WebサイトにTLSが導入されているかはサイトのURLの最初の文字で確認できます。TLSが導入されているサイトのURLは、「https:」から始まっています。もし、サイトのURLが「http」のみの場合、データ通信は暗号化されずそのまま行われるため、第三者が盗聴すればすぐに情報が流出してしまいます。
HTTPSとの関係性
HTTPS(Hytertext Transfer Protocol Secure)は、HTTP通信をTLSを使って暗号化していることを表しています。HTTP通信とは、サーバーとブラウザ間の情報のやり取りをするプロトコル(規則)のことです。HTTP通信を行うことで、スムーズにサーバーとブラウザのデータのやり取りが行えます。ブラウザによっては、暗号化されていないHTTP通信のWebサイトを閲覧した場合、「安全なページではない」という警告文が表示されることがあるでしょう。
➡httpsとは?概要や安全なサイトの見分け方をわかりやすく解説
メールの送受信
電子メールの送受信にもTLSを導入することで、安全性を高く保った連絡が可能です。TLSの暗号技術を利用するため、メール内容だけでなく添付ファイルの改ざんなども防ぐことができ、メールそのものを守れます。
VoIP通信(IP電話)
電話回線ではなく、インターネットを利用したVoPI通信(IP電話)も、TLSを利用することでセキュリティを強化できます。VoIPは音声通信のため、リアルタイム性が求められます。リアルタイム性を追及すると、安全性や正確性の担保が通常の通信よりは低くなりがちです。しかし、TLSを利用することで、リアルタイム性と安全性の両方を維持した状態での通話が可能になります。
VPN接続(仮想専用通信網)
リモートワークなどで、社外から社内ネットワークに接続する際に使うVPN接続にも、TLSが利用されています。SSL-VPN通信と呼ばれることがあり、SSLとついていますが、実際はTLSが使われています。

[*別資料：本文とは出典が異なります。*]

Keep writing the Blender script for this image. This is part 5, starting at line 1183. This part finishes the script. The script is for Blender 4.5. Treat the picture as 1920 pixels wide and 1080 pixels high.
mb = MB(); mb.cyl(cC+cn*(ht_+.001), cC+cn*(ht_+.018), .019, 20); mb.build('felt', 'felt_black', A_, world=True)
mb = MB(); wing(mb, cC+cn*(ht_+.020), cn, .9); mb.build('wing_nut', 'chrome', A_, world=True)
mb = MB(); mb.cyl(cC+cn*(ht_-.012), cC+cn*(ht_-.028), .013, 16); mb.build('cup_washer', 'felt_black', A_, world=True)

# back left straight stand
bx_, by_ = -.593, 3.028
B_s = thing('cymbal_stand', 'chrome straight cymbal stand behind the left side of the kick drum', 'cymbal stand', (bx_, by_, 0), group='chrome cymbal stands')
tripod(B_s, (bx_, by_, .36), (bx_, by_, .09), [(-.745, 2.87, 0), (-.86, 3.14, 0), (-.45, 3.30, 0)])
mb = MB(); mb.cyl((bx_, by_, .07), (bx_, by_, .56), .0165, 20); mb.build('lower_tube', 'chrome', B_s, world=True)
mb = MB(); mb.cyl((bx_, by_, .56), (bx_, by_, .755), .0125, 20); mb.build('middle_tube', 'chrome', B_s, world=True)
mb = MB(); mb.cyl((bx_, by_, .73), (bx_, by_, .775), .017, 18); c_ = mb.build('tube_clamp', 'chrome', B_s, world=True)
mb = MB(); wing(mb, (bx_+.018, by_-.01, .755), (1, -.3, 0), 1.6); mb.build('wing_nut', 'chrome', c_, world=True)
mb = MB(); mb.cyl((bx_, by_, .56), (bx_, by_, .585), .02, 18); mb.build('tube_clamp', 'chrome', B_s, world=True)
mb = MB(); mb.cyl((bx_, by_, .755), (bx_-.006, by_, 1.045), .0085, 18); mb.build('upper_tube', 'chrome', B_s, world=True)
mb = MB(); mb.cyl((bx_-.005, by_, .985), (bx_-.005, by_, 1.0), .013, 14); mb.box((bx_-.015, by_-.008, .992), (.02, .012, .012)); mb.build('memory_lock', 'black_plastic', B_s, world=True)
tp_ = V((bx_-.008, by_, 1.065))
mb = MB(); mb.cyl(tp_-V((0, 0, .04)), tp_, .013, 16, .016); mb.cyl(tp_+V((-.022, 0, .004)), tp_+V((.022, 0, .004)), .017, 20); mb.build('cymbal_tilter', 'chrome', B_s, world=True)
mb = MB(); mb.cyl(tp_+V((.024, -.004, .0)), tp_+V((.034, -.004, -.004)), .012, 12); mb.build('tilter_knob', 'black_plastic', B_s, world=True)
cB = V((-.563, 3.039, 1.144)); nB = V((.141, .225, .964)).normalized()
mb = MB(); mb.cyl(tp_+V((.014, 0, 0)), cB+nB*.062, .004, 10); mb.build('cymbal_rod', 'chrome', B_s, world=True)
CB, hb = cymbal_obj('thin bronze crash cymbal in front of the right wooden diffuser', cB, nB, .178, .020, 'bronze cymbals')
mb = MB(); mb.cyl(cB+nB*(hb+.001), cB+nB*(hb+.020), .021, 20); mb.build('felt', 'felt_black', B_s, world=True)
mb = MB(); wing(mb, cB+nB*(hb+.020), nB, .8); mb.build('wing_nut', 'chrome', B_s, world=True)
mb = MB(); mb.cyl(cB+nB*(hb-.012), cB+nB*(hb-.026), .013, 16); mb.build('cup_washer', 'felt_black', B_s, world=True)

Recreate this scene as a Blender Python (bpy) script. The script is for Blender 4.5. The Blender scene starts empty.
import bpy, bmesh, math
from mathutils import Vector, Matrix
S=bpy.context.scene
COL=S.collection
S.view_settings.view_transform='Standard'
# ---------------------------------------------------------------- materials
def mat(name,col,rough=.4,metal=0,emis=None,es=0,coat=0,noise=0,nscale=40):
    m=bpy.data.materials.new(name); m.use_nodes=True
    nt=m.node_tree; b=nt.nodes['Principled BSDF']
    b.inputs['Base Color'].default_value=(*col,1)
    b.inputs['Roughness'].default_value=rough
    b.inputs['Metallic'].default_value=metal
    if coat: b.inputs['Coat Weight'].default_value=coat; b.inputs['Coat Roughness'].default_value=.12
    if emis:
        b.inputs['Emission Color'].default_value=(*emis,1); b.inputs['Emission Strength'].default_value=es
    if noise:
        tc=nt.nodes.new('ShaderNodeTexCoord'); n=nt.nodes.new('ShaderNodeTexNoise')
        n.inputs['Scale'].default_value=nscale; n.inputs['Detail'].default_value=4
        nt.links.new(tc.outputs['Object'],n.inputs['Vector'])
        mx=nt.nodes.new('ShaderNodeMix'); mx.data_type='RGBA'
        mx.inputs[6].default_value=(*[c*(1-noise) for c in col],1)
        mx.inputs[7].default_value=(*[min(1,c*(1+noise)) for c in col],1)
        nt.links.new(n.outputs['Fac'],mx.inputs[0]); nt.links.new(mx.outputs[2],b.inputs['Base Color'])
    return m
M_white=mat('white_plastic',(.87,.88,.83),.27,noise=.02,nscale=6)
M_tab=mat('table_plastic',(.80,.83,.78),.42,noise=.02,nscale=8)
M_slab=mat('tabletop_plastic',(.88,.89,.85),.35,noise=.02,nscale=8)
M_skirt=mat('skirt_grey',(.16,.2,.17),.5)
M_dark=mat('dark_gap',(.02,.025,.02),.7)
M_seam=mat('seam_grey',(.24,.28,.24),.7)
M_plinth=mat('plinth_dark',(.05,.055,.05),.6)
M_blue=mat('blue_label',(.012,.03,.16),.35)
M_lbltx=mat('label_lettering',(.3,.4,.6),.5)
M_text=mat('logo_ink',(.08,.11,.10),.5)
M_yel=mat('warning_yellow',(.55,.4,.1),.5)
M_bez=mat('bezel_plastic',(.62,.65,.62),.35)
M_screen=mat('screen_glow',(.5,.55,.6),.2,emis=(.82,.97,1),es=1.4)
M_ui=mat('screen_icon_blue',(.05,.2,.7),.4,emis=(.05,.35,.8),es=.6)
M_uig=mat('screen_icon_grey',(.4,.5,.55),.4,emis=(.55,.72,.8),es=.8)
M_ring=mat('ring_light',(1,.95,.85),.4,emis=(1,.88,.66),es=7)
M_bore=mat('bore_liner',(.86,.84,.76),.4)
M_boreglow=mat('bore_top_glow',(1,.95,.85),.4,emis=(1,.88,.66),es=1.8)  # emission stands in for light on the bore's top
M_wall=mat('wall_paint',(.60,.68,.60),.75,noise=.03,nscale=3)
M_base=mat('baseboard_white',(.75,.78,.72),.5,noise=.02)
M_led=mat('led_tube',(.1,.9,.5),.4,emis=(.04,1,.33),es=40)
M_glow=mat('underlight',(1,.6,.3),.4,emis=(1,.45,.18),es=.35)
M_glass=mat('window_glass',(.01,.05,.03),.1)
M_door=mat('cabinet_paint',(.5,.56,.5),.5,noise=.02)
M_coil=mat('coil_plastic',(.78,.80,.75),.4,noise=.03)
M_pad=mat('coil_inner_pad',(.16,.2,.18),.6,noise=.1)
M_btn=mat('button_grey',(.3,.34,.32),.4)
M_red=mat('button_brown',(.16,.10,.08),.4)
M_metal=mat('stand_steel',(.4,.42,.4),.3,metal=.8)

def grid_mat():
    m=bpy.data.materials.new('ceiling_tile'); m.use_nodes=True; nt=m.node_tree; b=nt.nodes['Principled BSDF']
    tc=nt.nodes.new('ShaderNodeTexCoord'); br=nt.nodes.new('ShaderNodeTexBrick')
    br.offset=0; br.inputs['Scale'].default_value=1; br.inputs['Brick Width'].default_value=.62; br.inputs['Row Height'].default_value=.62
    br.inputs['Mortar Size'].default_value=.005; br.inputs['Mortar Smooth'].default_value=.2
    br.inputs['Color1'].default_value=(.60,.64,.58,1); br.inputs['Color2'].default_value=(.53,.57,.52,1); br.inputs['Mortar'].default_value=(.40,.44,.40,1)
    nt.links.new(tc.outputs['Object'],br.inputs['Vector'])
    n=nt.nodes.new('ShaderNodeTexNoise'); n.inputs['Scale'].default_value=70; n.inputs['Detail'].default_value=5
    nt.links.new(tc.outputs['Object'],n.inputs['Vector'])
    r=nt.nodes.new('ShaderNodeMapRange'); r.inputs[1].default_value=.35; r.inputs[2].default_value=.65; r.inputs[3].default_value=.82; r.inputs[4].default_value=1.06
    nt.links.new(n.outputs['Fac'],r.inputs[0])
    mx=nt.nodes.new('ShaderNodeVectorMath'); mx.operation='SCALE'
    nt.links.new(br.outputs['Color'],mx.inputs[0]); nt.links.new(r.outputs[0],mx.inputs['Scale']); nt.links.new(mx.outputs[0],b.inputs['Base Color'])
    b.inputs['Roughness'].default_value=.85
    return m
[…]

➡VPNのセキュリティは安全?セキュリティリスクと対策
➡【最新】VPN製品おすすめ6選!徹底比較
TLSの導入方法
TLSの導入は、以下の2つの手順で行います。
- CSR(証明書署名要求)の発行
- サーバーに証明書をインストール
TLSの導入はドメイン単位で行うため、複数のWebサイトを運営する場合、サイトごとに対応する必要があります。ここでは、導入手順についてわかりやすく説明します。
手順1.CSR(証明書署名要求)の発行・提出
まずは、CSR(証明書署名要求)を発行します。CSRは以下の手順で行われます。
- 秘密鍵を生成
- 秘密鍵を使ってCRSを生成
- CSRを認証機関(Certificate Authority:CA)に提出
CSRには、秘密鍵とペアになる公開鍵やドメイン名、組織情報などが記載されています。提出されたCSRを認証機関が承認すると、TLS証明書が発行されます。
手順2.サーバーに証明書をインストール
発行されたTLS証明書をサーバーの所定の場所にインストールすれば、暗号化通信を始めることができます。多くのサーバーにはTLSの導入方法のマニュアルが用意されているため、自分が使っているサーバーも確認してみると良いでしょう。もし、不明点が解消できない場合は、サポート窓口に問い合わせてみてください。
まとめ
TLSとは、インターネット上のデータ通信を暗号化する技術のことです。TLSの前身のSSLの名が浸透しているため、現在でもSSLと呼ばれることも多くあります。TLSを利用することで、データ通信のセキュリティを強化したり、SEOを向上させたりなどの効果が見込めるでしょう。また、ユーザーも安心してWebサイトを利用できるようになります。
TLSはその安全性の高さからWebサイトだけでなく、メールやIP電話など、インターネット通信が必要な場面で多く利用されています。セキュリティ対策の向上にTLSの導入を検討してみてはいかがでしょうか?